On Tuesday 15 March 2005 02:50, Anthony Towns wrote:
> cobaco (aka Bart Cornelis) wrote:
> >>That's why it's posted on the lists now -- it never too late to get
> >>input into something in Debian; even after we've committed to
> >> something, we can almost always change our minds.
> >
> > er, saying "we've committed to this" really comes across as a 'fait a
> > compli' to a lot of people.
>
> Any "proposal" made by all the people who'll have to implement it is
> going to come across as a fait accompli, no matter how you phrase it.
> And, to some extent, that's exactly the right reaction.

 from the discussion going on in this thread I gathered that neither the 
porters, nor the security team, nor the kernel team was present in 
Vancouver, I would definately class them as part of "people who'll have to 
implement this"

> But, I mean, take the above -- I didn't say we'd committed to this; I
> said that if we had, it could *still* be changed -- yet your instinct
> was to take the opposite implication out of it.

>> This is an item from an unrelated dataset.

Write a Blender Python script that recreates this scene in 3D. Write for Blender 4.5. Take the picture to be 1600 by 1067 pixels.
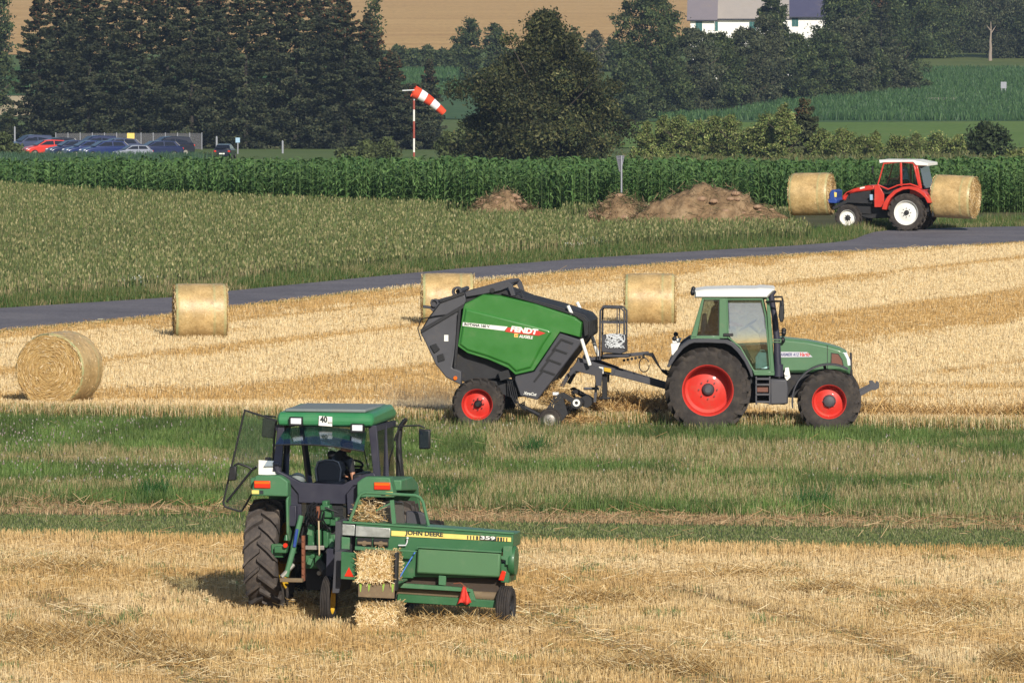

right, as other people have mentioned, this proposal was phrased in pretty 
much the worst way possible, that does not help getting the right reaction

> > again I'm missing why's here, it may be obvious to members of the
> > release team, but it's not obvious to me (nor it would seem a lot of
> > other people on the list), and an "I think" does not tell me anything.
>
> There're a range of reasons, most of which probably won't be obvious to
> everyone 'til after the fact. 
which is why I would expect whoever makes the proposal to explain the 
reasons.

> Having more flexibility to bend the release requirements, and 
> being able to choose to focus porting efforts on a stable target instead
> of a moving one are useful features for some ports, though, I think. 
doesn't the Vancouver proposal say that tier-2 architectures would be based 
on unstable? I'd hardly call that a stable target. As proposed elsewhere in 
the thread testing would be better if that's the goal.

> >  if you want a technical discussion intead of a political one it helps
> > to
>
> ...not have it on a Debian mailing list. :-/
ok, while you do have a point (to some extend), explaining things would at 
least cut down on the peripheral stuff considerably.